There have been nine congressional (House and Senate) and governor elections with polling in 2017 and 2018, and the polling from them has been pretty good, historically speaking. Let's take a look first at the six special House elections with polling in the final three weeks of the campaigns: Arizona 8, Georgia 6 (the special election and runoff), Montana at large, Pennsylvania 18 and South Carolina 5.

Among the 27 polls across these six contests, the average absolute error per poll was just 4.0 points. That's actually 1.1 points better than the average poll in House specials from 2004 to 2016, which was 5.1 points. The average public poll in the recent Arizona 8 special election, for example, was off by only 4.1 points from the final result. All the polls suggested a far tighter race than the +25 Republican partisan lean of the district.

The same story can be told when looking at the three major statewide contests this cycle: Alabama US Senate, New Jersey governor and Virginia governor. Of the 31 polls conducted in the two governor contests, the average error was 5.2 percentage points or right about at the 5.1 percentage point average for polling dating from 1998 to 2015. The average error in New Jersey was just 1.7 points, compared with 6.6 points in the highly polled Virginia race.

The average error for the 16 polls in the final three weeks of the Alabama Senate race was 5.9 percentage points. That may seem high but it's really not for a special election held in December of an off year. The average error for Senate elections not held on Election Day of a midterm of a presidential year from 1998 to 2016 was 5.8 percentage points.

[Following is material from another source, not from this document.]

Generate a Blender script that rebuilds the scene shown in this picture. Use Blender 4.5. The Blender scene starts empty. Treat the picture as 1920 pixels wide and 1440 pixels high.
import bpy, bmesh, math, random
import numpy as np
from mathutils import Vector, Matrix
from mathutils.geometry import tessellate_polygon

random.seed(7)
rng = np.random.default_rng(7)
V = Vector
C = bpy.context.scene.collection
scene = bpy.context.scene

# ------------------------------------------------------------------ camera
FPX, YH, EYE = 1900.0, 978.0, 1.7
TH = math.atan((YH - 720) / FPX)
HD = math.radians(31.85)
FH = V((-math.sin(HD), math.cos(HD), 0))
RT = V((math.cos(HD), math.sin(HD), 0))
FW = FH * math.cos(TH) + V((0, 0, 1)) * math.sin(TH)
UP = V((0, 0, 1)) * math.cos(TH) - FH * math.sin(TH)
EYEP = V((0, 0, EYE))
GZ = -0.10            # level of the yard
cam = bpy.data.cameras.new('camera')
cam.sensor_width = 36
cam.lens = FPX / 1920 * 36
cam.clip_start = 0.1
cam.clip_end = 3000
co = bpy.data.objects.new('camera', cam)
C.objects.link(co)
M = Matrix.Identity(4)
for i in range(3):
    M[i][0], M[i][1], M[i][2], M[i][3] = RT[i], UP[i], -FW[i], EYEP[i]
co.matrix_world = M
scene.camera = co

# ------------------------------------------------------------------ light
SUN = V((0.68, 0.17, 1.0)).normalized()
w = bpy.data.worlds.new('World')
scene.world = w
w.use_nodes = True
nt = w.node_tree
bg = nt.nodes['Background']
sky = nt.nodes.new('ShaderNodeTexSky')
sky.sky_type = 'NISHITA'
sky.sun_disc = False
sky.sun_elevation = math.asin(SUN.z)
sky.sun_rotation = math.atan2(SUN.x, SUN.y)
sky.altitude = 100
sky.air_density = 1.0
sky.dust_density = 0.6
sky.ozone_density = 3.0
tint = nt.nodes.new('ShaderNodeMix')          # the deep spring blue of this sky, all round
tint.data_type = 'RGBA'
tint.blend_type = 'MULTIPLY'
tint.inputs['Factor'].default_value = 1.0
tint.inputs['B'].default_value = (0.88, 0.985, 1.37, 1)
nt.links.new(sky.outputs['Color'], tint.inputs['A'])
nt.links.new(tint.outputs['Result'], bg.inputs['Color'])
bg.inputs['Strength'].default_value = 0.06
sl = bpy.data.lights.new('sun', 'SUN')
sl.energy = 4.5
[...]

Among the three gold standard pollsters (i.e. those who use live interviews, call cellphones and are transparent about their methodology), the average error dropped to only 3.8 percentage points.

All the polls in Alabama signaled that the race could be tight. As I've said before, polls are tools. In Alabama, these tools told us that the race was going to be far tighter than we'd expect for a Senate race in a state Trump won by nearly 30 points.

Of course, many of the complaints about polling after 2016 had little to do with the accuracy of individual polls. They had to do with the fact that polling overall seemed to be biased against Republicans. I always thought these critiques were lousy because arguments were made in the reverse direction after 2012. The bias against a particular party in the polls, however, changes from year to year and is more random than anything else.

That's why it's not surprising that the polls have not been biased against the Republicans in the off-year cycle. Across the eight races this cycle with polls in which there was only one Democrat and only one Republican, the Democrats have done on average 1.5 percentage points better than the average poll in the final three weeks of the campaigns.

The errors have been mostly random. Republicans did better in the Georgia 6 runoff and Pennsylvania 18 special. Democrats did better in the Alabama Senate and Virginia governor's races. The randomness of the errors is exactly what you'd expect given history.

Turning to the fall campaign this year, the randomness of the poll errors so far is a sign that neither side should be expecting to do better than the polls. Democrats cannot count on outperforming their polls even if the generic congressional ballot is not showing the same shift toward the Democrats as the special elections have. Republicans cannot count on the polls being off, even though Republicans and Trump did better than the polls in 2016.

None of this is to say the polls will be perfect. Rather, we just don't know who is going to do better than the polls suggest.